╔══

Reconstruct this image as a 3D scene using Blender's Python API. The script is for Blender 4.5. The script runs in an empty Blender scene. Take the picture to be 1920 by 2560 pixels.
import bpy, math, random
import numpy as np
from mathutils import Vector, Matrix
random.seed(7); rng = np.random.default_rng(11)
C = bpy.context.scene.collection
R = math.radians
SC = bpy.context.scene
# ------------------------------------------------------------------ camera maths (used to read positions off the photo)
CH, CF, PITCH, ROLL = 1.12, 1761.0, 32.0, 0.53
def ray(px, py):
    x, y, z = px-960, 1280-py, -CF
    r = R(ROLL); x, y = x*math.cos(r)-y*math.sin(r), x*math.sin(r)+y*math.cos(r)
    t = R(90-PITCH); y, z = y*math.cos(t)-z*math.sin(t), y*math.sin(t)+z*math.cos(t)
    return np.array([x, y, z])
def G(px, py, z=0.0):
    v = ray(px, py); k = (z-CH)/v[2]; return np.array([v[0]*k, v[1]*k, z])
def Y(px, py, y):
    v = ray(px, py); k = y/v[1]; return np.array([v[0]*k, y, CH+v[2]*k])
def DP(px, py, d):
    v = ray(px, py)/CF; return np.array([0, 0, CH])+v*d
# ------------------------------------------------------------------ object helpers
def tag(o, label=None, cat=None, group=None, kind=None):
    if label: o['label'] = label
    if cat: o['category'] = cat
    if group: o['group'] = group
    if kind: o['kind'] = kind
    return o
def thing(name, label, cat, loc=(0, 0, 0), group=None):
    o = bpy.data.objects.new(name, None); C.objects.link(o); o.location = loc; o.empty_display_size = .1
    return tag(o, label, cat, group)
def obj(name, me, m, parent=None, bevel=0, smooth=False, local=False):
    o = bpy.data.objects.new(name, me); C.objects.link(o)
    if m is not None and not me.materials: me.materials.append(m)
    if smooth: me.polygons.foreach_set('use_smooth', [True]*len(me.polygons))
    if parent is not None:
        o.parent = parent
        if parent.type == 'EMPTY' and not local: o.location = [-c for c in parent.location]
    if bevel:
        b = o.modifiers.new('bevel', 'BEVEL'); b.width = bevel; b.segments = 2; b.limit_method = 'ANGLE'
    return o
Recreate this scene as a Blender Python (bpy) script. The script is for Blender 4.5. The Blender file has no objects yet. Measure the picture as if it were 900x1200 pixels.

╚══

# Direction:
Reproduce the records in full, exactly as written.

# Solved exercise:
Reconstruct this image as a 3D scene using Blender's Python API. The script is for Blender 4.5. The script runs in an empty Blender scene. Take the picture to be 1920 by 2560 pixels.
import bpy, math, random
import numpy as np
from mathutils import Vector, Matrix
random.seed(7); rng = np.random.default_rng(11)
C = bpy.context.scene.collection
R = math.radians
SC = bpy.context.scene
# ------------------------------------------------------------------ camera maths (used to read positions off the photo)
CH, CF, PITCH, ROLL = 1.12, 1761.0, 32.0, 0.53
def ray(px, py):
    x, y, z = px-960, 1280-py, -CF
    r = R(ROLL); x, y = x*math.cos(r)-y*math.sin(r), x*math.sin(r)+y*math.cos(r)
    t = R(90-PITCH); y, z = y*math.cos(t)-z*math.sin(t), y*math.sin(t)+z*math.cos(t)
    return np.array([x, y, z])
def G(px, py, z=0.0):
    v = ray(px, py); k = (z-CH)/v[2]; return np.array([v[0]*k, v[1]*k, z])
def Y(px, py, y):
    v = ray(px, py); k = y/v[1]; return np.array([v[0]*k, y, CH+v[2]*k])
def DP(px, py, d):
    v = ray(px, py)/CF; return np.array([0, 0, CH])+v*d
# ------------------------------------------------------------------ object helpers
def tag(o, label=None, cat=None, group=None, kind=None):
    if label: o['label'] = label
    if cat: o['category'] = cat
    if group: o['group'] = group
    if kind: o['kind'] = kind
    return o
def thing(name, label, cat, loc=(0, 0, 0), group=None):
    o = bpy.data.objects.new(name, None); C.objects.link(o); o.location = loc; o.empty_display_size = .1
    return tag(o, label, cat, group)
def obj(name, me, m, parent=None, bevel=0, smooth=False, local=False):
    o = bpy.data.objects.new(name, me); C.objects.link(o)
    if m is not None and not me.materials: me.materials.append(m)
    if smooth: me.polygons.foreach_set('use_smooth', [True]*len(me.polygons))
    if parent is not None:
        o.parent = parent
        if parent.type == 'EMPTY' and not local: o.location = [-c for c in parent.location]
    if bevel:
        b = o.modifiers.new('bevel', 'BEVEL'); b.width = bevel; b.segments = 2; b.limit_method = 'ANGLE'
    return o
Recreate this scene as a Blender Python (bpy) script. The script is for Blender 4.5. The Blender file has no objects yet. Measure the picture as if it were 900x1200 pixels.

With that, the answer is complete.